## STATED EXERCISE
Write out the whole listing exactly as it stands.
START GIVEN MATERIAL
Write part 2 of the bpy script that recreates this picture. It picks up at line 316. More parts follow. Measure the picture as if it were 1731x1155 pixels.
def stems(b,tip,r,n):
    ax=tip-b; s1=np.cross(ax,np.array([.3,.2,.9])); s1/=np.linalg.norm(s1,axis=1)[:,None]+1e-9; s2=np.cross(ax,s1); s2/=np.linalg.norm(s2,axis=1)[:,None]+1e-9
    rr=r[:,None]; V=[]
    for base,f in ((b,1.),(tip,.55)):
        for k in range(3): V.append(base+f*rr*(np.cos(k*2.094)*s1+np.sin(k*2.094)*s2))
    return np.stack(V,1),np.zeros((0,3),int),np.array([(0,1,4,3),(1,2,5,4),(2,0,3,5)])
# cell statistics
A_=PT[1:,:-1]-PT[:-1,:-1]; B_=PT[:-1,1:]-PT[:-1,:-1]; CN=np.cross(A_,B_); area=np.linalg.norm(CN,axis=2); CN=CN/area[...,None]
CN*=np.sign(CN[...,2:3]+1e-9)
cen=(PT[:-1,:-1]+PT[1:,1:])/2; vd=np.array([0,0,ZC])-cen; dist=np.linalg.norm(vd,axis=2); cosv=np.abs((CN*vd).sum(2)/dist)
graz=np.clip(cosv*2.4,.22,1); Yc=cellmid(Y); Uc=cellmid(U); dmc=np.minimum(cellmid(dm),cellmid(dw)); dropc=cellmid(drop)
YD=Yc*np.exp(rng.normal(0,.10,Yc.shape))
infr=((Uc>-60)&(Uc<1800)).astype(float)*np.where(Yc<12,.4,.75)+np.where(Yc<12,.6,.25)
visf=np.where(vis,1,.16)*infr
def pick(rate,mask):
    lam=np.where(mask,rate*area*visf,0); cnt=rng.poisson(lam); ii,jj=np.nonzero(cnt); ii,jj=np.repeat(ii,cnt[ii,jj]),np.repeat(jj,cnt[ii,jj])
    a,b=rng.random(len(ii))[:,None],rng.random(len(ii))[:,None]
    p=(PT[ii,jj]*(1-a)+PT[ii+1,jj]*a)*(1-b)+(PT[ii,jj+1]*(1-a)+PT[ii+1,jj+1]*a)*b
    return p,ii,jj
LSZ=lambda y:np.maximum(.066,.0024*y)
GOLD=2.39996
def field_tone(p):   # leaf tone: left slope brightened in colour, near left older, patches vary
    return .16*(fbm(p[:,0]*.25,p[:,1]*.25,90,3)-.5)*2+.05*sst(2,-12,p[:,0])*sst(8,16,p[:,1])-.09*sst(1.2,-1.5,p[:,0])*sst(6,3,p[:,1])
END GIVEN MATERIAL
## WRITTEN ANSWER
Write part 2 of the bpy script that recreates this picture. It picks up at line 316. More parts follow. Measure the picture as if it were 1731x1155 pixels.
def stems(b,tip,r,n):
    ax=tip-b; s1=np.cross(ax,np.array([.3,.2,.9])); s1/=np.linalg.norm(s1,axis=1)[:,None]+1e-9; s2=np.cross(ax,s1); s2/=np.linalg.norm(s2,axis=1)[:,None]+1e-9
    rr=r[:,None]; V=[]
    for base,f in ((b,1.),(tip,.55)):
        for k in range(3): V.append(base+f*rr*(np.cos(k*2.094)*s1+np.sin(k*2.094)*s2))
    return np.stack(V,1),np.zeros((0,3),int),np.array([(0,1,4,3),(1,2,5,4),(2,0,3,5)])
# cell statistics
A_=PT[1:,:-1]-PT[:-1,:-1]; B_=PT[:-1,1:]-PT[:-1,:-1]; CN=np.cross(A_,B_); area=np.linalg.norm(CN,axis=2); CN=CN/area[...,None]
CN*=np.sign(CN[...,2:3]+1e-9)
cen=(PT[:-1,:-1]+PT[1:,1:])/2; vd=np.array([0,0,ZC])-cen; dist=np.linalg.norm(vd,axis=2); cosv=np.abs((CN*vd).sum(2)/dist)
graz=np.clip(cosv*2.4,.22,1); Yc=cellmid(Y); Uc=cellmid(U); dmc=np.minimum(cellmid(dm),cellmid(dw)); dropc=cellmid(drop)
YD=Yc*np.exp(rng.normal(0,.10,Yc.shape))
infr=((Uc>-60)&(Uc<1800)).astype(float)*np.where(Yc<12,.4,.75)+np.where(Yc<12,.6,.25)
visf=np.where(vis,1,.16)*infr
def pick(rate,mask):
    lam=np.where(mask,rate*area*visf,0); cnt=rng.poisson(lam); ii,jj=np.nonzero(cnt); ii,jj=np.repeat(ii,cnt[ii,jj]),np.repeat(jj,cnt[ii,jj])
    a,b=rng.random(len(ii))[:,None],rng.random(len(ii))[:,None]
    p=(PT[ii,jj]*(1-a)+PT[ii+1,jj]*a)*(1-b)+(PT[ii,jj+1]*(1-a)+PT[ii+1,jj+1]*a)*b
    return p,ii,jj
LSZ=lambda y:np.maximum(.066,.0024*y)
GOLD=2.39996
def field_tone(p):   # leaf tone: left slope brightened in colour, near left older, patches vary
    return .16*(fbm(p[:,0]*.25,p[:,1]*.25,90,3)-.5)*2+.05*sst(2,-12,p[:,0])*sst(8,16,p[:,1])-.09*sst(1.2,-1.5,p[:,0])*sst(6,3,p[:,1])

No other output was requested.